Tuesday, May 5, 2009

hobbies of learning and discourse

I decided I am uncomfortable discussing identity constructs. It’s messy and complicated and I don’t know enough about Life and Communication to be confident in any Statement I make. This is not to say I am apathetic to the foundations and movements of different groups. Anyone who wants to join in matrimony should be allowed to do so. Have 16 wives or husbands or lovers…. I don’t care. A human is a human is a human and anyone should be allowed to love and display such. But now I’m reading that some self-identified LBGTQA radical groups don’t want to be granted the same institutional rights as everyone else because that is just the Powers That Be trying to assimilate them? Ideas of Heretonormativity and Homonormativity …discuss….

I decided I would be uncomfortable discussing any combination of gender and sexuality in a public space. I’ll listen to people talk about it, but me and my white on white hetero relationships don’t bring anything new to the story. I don’t like when people talk about their bedroom life. It’s probably my religious upbringing that makes me feel a little prude like that. This is not to say I don’t believe that Combinations of Relationships shouldn’t allow to exist.

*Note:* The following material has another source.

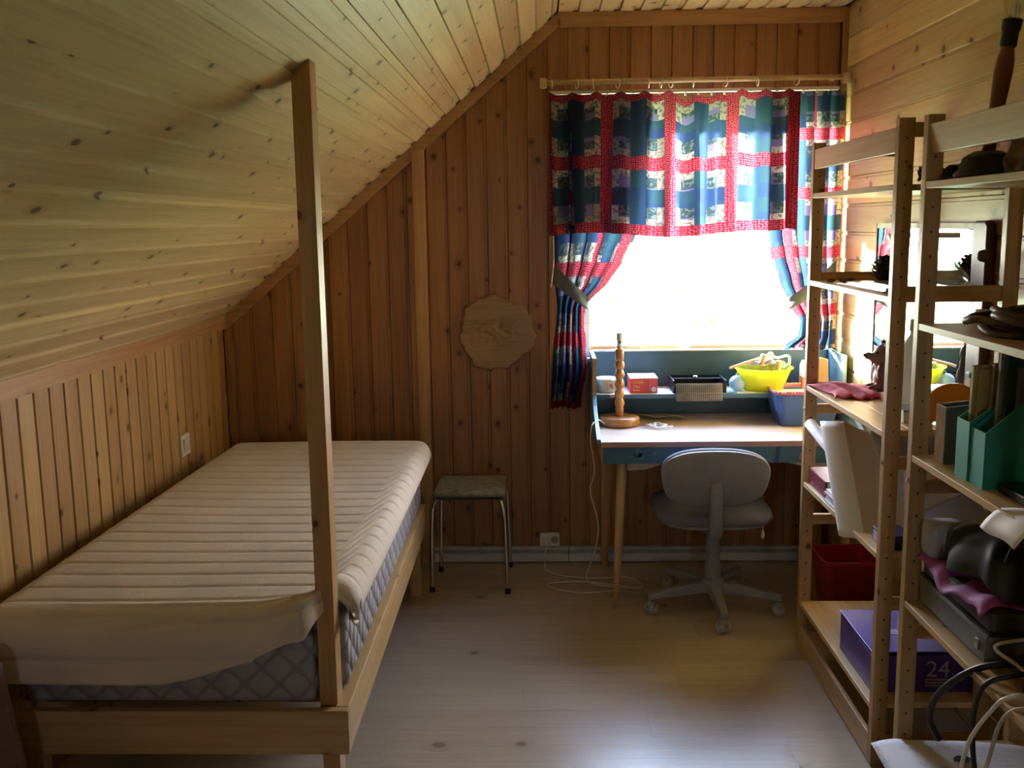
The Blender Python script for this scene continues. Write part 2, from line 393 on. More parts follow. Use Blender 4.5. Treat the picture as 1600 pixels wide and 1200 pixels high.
# ------------------------------------------------------------------ outdoors
struct('ground', MB().box(-60, 60, YF + .4, 110, -3.4, -3.2).box(-60, 60, -80, YB - .4, -3.4, -3.2), mat('meadow_grass', (.60, .62, .28), .9, var=.1, scale=.8, col2=(.50, .56, .20)))
M_leaf = mat('leaf', (.30, .42, .10), .6, scale=2, subs=.45); M_bark = mat('birch_bark', (.62, .60, .55), .8, scale=6, col2=(.12, .10, .09))
def tree(x, y, h, r, label):
    t = thing('garden_tree', label, 'tree', (x, y, -3.2), 'trees seen through the window')
    obj('trunk', MB().tube([(x, y, -3.2), (x + .1, y, -3.2 + h * .45), (x, y + .1, -3.2 + h * .95)], [.16, .11, .03], 10), M_bark, t, smooth=True)
    m = MB(); rnd = random.Random(int(x * 100 + y))
    for k in range(900):
        v = Vector((rnd.gauss(0, 1), rnd.gauss(0, 1), rnd.gauss(0, 1))).normalized() * (rnd.random() ** .45)
        c = Vector((x + v.x * r, y + v.y * r, -3.2 + h * .62 + v.z * h * .38))
        a = Vector((rnd.gauss(0, 1), rnd.gauss(0, 1), rnd.gauss(0, 1))).normalized() * .13
        b_ = a.orthogonal().normalized() * .08
        m.add([c - a, c + b_, c + a, c - b_], [(0, 1, 2, 3)])
    f = obj('foliage', m, M_leaf, t); f['kind'] = 'stuff'
tree(2.6, 16, 5.2, 1.5, 'round leafy tree beyond the window, right above the desk lamp')
tree(5.2, 21, 6.0, 1.9, 'larger pale green tree farther out behind the right side of the window')
tree(0.9, 24, 5.0, 1.7, 'small far tree at the left edge of the window view')
# ------------------------------------------------------------------ bed
bed = thing('bed_frame', 'low pine bed frame with foot board and tall corner post up to the ceiling', 'bed', (-.98, 3.4, 0))
def skew(z0, z1, xo0, xi0, xo1, xi1, y0, y1):
    return MB().hexa([(xi0, y0, z0), (xo0, y0, z0), (xo1, y1, z0), (xi1, y1, z0), (xi0, y0, z1), (xo0, y0, z1), (xo1, y1, z1), (xi1, y1, z1)])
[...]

Movements are not for me. However, knowing my Self, if i Identified with something different that what I do and was ostracized for it, I’d be pissed and probably want to join an appropriate movement to demonstrate the unfairness of the situation. Or maybe I’d rather change things quietly from the inside – sleeper cell style. I understand that radical movements would rather not be assimilated into society but rather have space made for them and their cause, but I think there is a line between radicalism and extremism. Radical movements are tricky because if they are not radical enough, their actions could go unnoticed or if the actions are too radical, it may only increase exclusion.

I believe in the power of the Media which can spread new ideas and open up space for discourse by reaching the Masses. Of course, spoon feeding is not always the Answer, but if I to choose a way to make a change, that would be the way for me. I think it is undeniable that American Society’s way of looking at Gender and Sexuality has become more accepting than, say, 15 years ago. Ellen, and before her, that characters on Roseanne, may have not changed everyone’s opinion on the politics and semantics of LBGTQA rights, but they did open doors for discourse.

Sometimes I feel guilty about feeling guilty that I am a Privileged White Female and that I should find a Cause to support, but if I did would my feelings of biased advantage just increase? I guess it’s kinda a moot point with me because I found happiness of just Being Okay with dismantling normative ways of thinking within myself and all that I can ask of me is to be open and understanding to others. Humanity is always going to find something to argue about… it separates us from the robots.